M. Bruno Rémond, conseiller-maître à la Cour des comptes. L’exacerbation technologique – évoquée par l’amiral et déjà stigmatisée par l’ancien chef d’état-major de l’armée de terre, le général d’armée. Bruno Cuche –, le décalage temporel, la dérive financière et, in fine, la réduction des cibles attendues par rapport aux objectifs initiaux affectent souvent la réalisation des programmes d’armement – qu’ils soient intégralement français ou effectués en coopération.

Il ne faut pas imputer à un mécanisme d’élaboration d’un projet des travers qui ne lui sont pas spécifiquement liés, mais qui découlent du programme global d’armement. Le comité des prix de revient des fabrications d’armement (CPRA) et la Cour des comptes ont constaté que les mêmes défaillances entraînant les mêmes conséquences, le dépassement identique des délais et les dérives financières comparables touchaient les programmes exclusivement français comme ceux réalisés en coopération. Si les programmes d’armement en coopération se révèlent insuffisants – malgré l’OCCAr, les objectifs d’absence de retour industriel, de diminution du coût des produits par extension des cibles et par homogénéisation des matériels n’ont pas été atteints –, ils ne sont pas plus défectueux que les mécanismes de fabrication des programmes d’armement français.

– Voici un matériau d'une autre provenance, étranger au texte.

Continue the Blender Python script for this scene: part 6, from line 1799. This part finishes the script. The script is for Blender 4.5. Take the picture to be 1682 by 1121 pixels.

Amiral, vous nous avez affirmé que trois critères étaient nécessaires à la réussite d’un programme en coopération : un montage industriel satisfaisant, une forte volonté politique et une homogénéisation des caractéristiques. Pour le premier, vous avez cité l’exemple de l’A 400M : le montage industriel fut déficient puisque nous avons confié la totalité de ce programme si complexe à un seul responsable – Airbus –, ce qui a généré de grandes difficultés ; celles-ci ne sont donc pas dues aux mécanismes de coopération internationale. Vous avez indiqué que la troisième exigence était la moins difficile à remplir, ce que je ne crois pas ; au contraire, l’expérience nous montre qu’elle est la plus complexe à satisfaire, comme l’atteste l’exemple de l’hélicoptère NH 90 où les quatre États participant au programme ont développé des spécifications techniques répondant à des demandes particulières de leurs armées. On a rencontré les mêmes problèmes pour le Tigre, les FREMM et l’A 400M – l’armée française étant la seule à souhaiter que l’A 400M absorbe les véhicules blindés de combat d’infanterie (VBCI). Ce travers des programmes de coopération date de deux décennies ; auparavant, le Jaguar et le Transall avec les Britanniques ou les tripartites anti-mines avaient donné lieu à la fabrication de produits identiques pour chaque pays. À partir du moment où l’on a voulu répondre à des définitions opérationnelles et à des spécifications militaires différentes selon les États, on a grandement complexifié la réalisation des programmes.

Amiral, vous auriez pu évoquer la coopération étroite – presque secrète, mais très importante sur le plan scientifique et technologique – qui nous unit depuis bien longtemps avec les États-Unis en matière de dissuasion nucléaire.

Amiral Édouard Guillaud. S’agissant de la maîtrise d’ouvrage de l’A 400M, mon avis diverge du vôtre, monsieur le conseiller-maître : Airbus est l’unique maître d’ouvrage, car il convient qu’il n’y en ait qu’un pour un programme de cette taille, mais on ne lui a pas donné les moyens d’accomplir sa tâche. Il ne s’agit pas de défendre Airbus – qui a commis quelques erreurs dans la réalisation de ce projet –, mais si un maître d’ouvrage ne peut pas contraindre un pays ou son fournisseur sur les délais, il se retrouve quelque peu désarmé. Je vous assure en tout cas, ayant été officier de programme à deux reprises, qu’il ne faut qu’un maître d’ouvrage.

Je ne vous suis pas davantage sur les spécifications opérationnelles. Pour le Tigre, la différence de spécifications entre l’armée allemande et l’aviation légère de l’armée de terre française répond à une volonté non pas de l’armée allemande, mais de l’industrie de ce pays de fournir des matériels. Mon homologue allemand souhaiterait disposer de Tigre français et non de Tigre allemands qu’il vient à peine de pouvoir déployer en Afghanistan. Il est facile d’accuser systématiquement les militaires de se laisser aller à la surenchère ! Nous avons décidé de coopérer sur les drones tactiques : il n’a fallu que huit jours à l’armée de terre française pour relire la totalité des spécifications britanniques du Watchkeeper et les valider. L’accord sur l’ANL fut également très rapide. Nous agissons donc le plus simplement possible. En revanche, il arrive que l’on demande aux militaires de privilégier l’industrie nationale : ainsi, le radar de la version maritime du NH90 fut fourni, sur requête politique et industrielle de l’Italie, par une entreprise qui n’en avait jamais produit et qui dépassa le délai de quatre ans ; cela ne répondait pas à une volonté de la marine italienne ou française. De même, l’armée de terre britannique rêve d’acheter le VBCI, mais elle ne pourra pas l’acquérir pour des raisons de politique industrielle – qui peuvent par ailleurs se comprendre.

M. Alain Claeys, président. Amiral, nous vous remercions.